La stagnazione politica ebbe come sottoprodotti gli anni di piombo che fiaccarono ulteriormente la sinistra, obbligandola ad una solidarietà nazionale nella quale la giusta risposta alla violenza terrorista si pagò anche come repressione sociale. Per giungere ad una conclusione, la sinistra italiana di ispirazione socialista non è rimasta debole in Italia per la presenza di un più forte ed organizzato movimento comunista (la stessa situazione c’era in Francia e nella Spagna del franchismo), ma per la presenza di una forte Dc, con componenti di sinistra e per la presenza del Vaticano. In Francia il Mrp si sciolse nel 1967 e in Spagna le prime elezioni politiche dimostrarono l’inconsistenza di un ipotesi bipolare all’italiana con una forte Dc e un forte partito comunista: Joaquìn Ruiz Giménez e Santiago Carrillo furono spazzati da Adolfo Suarez al centro e da Felipe Gonzalez a sinistra. Alla costruzione del Ps di Epinay contribuì una componente cristiano-sociale con il cattolico Jacques Delors, e in Spagna alla formazione del Psoe Gregorio Peces-Barba, altrettanto cattolico: due esempi che dimostrano che anche in paesi latini la contaminazione è possibile e positiva, e non solo nei paesi del Nord Europa protestante. In Italia le premesse si erano create in due occasioni andate sprecate: con l’Acpol di Livio Labor nel Psi, e coi Cristiano-sociali nei Ds.

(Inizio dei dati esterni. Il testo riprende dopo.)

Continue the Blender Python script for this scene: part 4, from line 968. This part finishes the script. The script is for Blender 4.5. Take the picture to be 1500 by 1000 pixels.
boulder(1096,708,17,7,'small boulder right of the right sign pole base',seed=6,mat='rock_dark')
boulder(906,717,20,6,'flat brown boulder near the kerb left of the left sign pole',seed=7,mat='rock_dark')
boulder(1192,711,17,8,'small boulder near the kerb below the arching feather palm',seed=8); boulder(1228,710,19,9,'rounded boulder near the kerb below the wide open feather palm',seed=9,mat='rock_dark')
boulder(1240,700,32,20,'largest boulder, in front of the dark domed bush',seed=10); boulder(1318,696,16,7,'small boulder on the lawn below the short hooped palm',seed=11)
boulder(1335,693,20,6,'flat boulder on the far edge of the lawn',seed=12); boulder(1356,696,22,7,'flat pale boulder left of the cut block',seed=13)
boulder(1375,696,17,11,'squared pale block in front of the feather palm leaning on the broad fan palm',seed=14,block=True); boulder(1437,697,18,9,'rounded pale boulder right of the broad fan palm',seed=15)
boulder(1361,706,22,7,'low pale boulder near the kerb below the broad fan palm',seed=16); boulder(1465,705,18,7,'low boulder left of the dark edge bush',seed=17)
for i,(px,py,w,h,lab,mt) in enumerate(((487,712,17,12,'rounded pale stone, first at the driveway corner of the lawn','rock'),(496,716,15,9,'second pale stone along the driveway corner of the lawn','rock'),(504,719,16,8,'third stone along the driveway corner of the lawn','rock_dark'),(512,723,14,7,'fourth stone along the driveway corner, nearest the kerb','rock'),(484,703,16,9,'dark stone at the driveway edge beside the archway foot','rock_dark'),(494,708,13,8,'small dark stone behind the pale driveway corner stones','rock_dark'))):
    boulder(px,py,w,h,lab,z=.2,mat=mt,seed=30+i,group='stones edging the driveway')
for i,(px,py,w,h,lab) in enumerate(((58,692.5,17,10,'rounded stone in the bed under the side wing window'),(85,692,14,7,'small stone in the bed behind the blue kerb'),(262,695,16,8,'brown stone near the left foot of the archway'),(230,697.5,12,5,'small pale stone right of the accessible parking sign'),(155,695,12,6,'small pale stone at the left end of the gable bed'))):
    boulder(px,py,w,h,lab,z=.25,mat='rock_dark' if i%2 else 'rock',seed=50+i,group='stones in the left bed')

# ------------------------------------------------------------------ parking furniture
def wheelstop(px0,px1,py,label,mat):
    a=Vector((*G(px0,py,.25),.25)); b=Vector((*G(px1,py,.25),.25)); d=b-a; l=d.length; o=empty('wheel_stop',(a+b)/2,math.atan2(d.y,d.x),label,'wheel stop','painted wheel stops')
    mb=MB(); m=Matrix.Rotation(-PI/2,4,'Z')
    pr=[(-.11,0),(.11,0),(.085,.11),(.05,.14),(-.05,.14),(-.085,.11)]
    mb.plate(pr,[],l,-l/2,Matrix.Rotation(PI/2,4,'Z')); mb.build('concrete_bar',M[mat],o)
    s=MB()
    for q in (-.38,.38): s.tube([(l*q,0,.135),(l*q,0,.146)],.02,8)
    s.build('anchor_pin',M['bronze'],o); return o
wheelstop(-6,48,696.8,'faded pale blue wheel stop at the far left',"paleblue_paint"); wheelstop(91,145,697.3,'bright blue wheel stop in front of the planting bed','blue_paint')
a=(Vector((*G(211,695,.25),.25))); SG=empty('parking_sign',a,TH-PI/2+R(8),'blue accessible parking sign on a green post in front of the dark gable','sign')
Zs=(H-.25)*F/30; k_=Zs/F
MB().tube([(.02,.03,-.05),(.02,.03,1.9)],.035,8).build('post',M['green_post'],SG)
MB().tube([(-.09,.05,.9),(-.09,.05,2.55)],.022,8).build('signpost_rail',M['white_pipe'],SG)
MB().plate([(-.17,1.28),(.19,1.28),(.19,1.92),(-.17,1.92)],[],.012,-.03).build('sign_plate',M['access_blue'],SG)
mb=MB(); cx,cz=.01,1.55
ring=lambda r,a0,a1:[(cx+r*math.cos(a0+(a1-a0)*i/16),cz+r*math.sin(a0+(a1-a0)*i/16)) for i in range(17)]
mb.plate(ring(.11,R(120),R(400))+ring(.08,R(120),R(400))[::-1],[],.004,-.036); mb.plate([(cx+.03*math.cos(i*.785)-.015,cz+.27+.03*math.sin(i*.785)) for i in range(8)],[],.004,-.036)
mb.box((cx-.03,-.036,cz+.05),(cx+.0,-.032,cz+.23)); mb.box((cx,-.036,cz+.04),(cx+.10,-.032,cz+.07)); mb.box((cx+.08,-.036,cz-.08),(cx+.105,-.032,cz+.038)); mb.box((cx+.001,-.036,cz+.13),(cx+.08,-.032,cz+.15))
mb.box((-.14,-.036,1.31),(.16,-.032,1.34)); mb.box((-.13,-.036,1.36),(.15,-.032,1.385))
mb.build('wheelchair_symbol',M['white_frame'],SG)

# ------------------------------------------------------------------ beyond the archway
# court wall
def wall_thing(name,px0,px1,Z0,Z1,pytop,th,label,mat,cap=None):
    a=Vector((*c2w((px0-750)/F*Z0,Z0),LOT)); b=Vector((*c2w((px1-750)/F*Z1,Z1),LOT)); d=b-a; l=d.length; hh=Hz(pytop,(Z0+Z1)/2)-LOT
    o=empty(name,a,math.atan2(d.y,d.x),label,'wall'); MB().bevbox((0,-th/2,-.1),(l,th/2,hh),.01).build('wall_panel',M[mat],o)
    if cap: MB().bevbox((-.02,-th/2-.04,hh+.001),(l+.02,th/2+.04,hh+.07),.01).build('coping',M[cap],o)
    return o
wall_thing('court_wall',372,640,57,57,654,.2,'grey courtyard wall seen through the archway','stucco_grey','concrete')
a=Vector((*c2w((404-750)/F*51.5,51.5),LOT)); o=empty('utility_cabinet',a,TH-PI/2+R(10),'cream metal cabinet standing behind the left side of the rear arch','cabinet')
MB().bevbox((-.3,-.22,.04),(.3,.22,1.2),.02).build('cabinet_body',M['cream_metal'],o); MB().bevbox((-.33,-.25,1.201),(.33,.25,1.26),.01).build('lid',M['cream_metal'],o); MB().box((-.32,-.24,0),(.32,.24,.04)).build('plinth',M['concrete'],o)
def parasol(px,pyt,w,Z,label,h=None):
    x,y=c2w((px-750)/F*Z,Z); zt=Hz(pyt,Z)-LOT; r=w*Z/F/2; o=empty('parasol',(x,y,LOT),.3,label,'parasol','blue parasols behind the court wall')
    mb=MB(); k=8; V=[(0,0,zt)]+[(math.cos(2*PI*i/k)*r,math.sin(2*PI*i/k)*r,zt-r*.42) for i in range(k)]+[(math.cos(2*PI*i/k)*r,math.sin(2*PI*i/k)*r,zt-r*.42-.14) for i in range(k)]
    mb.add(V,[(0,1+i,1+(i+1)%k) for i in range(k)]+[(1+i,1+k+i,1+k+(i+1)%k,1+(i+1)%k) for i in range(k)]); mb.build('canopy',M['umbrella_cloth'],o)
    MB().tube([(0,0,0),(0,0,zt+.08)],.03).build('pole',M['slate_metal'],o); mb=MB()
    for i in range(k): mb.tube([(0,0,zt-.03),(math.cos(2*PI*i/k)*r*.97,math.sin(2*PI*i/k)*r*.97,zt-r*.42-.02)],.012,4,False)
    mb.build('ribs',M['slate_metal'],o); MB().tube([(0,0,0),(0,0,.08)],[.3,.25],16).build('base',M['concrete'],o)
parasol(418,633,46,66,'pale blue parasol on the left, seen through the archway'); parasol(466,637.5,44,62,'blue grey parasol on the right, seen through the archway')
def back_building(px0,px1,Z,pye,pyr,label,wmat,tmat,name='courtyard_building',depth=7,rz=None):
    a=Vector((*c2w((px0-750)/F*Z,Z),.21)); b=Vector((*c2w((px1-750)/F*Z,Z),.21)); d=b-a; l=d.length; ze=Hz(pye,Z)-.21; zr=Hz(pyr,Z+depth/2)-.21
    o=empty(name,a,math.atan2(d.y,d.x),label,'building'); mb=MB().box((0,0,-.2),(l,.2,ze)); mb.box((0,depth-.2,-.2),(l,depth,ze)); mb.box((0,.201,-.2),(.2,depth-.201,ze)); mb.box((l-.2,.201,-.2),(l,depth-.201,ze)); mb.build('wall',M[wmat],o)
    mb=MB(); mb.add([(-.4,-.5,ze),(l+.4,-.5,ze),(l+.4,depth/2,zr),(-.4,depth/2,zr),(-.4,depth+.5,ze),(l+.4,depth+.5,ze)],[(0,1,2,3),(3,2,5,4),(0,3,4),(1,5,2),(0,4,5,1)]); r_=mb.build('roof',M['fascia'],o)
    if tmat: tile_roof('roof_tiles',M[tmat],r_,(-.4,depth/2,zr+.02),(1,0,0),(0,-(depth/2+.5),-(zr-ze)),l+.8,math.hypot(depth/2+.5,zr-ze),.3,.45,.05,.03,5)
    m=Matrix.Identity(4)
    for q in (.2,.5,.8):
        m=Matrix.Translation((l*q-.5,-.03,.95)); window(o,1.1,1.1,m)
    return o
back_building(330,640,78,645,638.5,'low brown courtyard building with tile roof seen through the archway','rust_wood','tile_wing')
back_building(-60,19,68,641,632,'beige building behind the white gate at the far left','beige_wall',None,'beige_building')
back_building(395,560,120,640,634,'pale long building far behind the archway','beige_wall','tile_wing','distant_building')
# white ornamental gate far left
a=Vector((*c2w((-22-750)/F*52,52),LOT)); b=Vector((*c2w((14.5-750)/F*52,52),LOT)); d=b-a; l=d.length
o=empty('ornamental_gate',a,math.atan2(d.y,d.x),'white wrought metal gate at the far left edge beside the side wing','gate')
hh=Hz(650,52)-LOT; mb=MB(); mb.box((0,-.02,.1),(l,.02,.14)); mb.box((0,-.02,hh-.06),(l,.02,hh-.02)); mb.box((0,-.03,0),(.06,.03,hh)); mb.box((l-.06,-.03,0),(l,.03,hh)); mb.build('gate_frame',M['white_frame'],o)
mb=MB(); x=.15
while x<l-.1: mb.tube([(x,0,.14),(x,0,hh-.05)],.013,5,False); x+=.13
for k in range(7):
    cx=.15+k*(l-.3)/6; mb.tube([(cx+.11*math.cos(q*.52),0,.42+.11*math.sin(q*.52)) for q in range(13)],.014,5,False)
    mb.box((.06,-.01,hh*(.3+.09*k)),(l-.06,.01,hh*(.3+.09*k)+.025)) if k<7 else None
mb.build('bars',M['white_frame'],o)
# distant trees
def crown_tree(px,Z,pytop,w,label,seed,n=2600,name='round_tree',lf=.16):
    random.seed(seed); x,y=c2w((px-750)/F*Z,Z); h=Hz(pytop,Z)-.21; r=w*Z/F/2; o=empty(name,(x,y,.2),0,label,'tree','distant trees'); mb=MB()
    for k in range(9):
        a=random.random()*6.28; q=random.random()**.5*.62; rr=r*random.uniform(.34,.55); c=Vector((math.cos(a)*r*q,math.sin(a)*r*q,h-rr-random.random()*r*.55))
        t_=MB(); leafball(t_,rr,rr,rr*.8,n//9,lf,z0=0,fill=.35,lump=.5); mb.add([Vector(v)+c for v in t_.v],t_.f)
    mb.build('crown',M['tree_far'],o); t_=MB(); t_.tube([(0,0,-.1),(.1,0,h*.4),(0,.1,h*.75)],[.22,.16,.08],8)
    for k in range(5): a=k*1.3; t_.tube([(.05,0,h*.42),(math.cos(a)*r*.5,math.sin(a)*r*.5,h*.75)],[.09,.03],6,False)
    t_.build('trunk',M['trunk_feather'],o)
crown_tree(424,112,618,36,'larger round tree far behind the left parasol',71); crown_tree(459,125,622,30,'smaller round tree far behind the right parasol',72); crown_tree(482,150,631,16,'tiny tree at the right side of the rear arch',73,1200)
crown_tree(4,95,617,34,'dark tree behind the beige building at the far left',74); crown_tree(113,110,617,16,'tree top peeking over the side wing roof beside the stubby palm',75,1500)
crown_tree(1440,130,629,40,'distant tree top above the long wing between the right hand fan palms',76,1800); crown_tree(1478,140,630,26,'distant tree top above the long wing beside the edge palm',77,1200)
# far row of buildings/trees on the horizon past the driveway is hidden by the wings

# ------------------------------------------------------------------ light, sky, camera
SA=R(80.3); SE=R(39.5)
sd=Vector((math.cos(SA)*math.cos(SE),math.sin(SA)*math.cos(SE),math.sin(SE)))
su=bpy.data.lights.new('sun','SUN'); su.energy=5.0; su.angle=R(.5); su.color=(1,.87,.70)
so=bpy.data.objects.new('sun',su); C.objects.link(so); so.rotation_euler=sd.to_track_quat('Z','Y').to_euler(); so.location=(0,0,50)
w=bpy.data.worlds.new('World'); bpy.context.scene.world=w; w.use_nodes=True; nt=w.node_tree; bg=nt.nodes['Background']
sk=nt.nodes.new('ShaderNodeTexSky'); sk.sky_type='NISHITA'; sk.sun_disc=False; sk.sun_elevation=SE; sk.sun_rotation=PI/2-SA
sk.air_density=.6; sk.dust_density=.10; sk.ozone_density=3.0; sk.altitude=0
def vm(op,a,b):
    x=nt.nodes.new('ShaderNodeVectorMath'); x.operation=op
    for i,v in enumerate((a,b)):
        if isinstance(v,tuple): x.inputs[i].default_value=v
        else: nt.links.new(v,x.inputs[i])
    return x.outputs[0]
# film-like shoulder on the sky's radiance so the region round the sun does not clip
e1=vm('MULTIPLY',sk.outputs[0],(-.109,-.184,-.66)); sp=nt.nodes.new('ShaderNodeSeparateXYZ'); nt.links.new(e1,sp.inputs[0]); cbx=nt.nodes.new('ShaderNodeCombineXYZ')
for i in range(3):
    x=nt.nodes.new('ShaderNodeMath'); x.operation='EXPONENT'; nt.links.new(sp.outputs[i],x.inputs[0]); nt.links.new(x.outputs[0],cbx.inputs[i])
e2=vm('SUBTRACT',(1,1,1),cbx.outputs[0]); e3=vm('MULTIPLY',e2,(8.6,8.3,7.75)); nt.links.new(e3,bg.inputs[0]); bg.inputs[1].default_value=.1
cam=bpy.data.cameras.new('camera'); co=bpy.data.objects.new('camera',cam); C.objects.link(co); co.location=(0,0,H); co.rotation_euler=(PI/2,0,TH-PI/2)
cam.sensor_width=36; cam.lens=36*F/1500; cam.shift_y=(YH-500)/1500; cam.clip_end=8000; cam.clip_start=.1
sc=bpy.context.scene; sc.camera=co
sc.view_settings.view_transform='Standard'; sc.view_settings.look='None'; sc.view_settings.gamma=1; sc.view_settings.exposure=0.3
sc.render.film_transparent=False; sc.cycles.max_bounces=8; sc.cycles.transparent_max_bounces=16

Dove la sinistra è rappresentata da un partito socialdemocratico la democrazia cristiana è la rappresentante del polo conservatore e i cristiano sociali sono parte integrante della sinistra. Solo in Italia la componente politica della sinistra cristiana si oppone ad ogni compromissione con il socialismo europeo, e con questo condiziona il Pd. Da qui lo stallo di ogni governo di progresso e di un’evoluzione della sinistra italiana verso il socialismo europeo, che va di pari passo con le tradizioni anticlericali del socialismo italiano. Nel mancato incontro tra socialismo e cristianesimo sociale diamo a ciascuno la sua parte di responsabilità.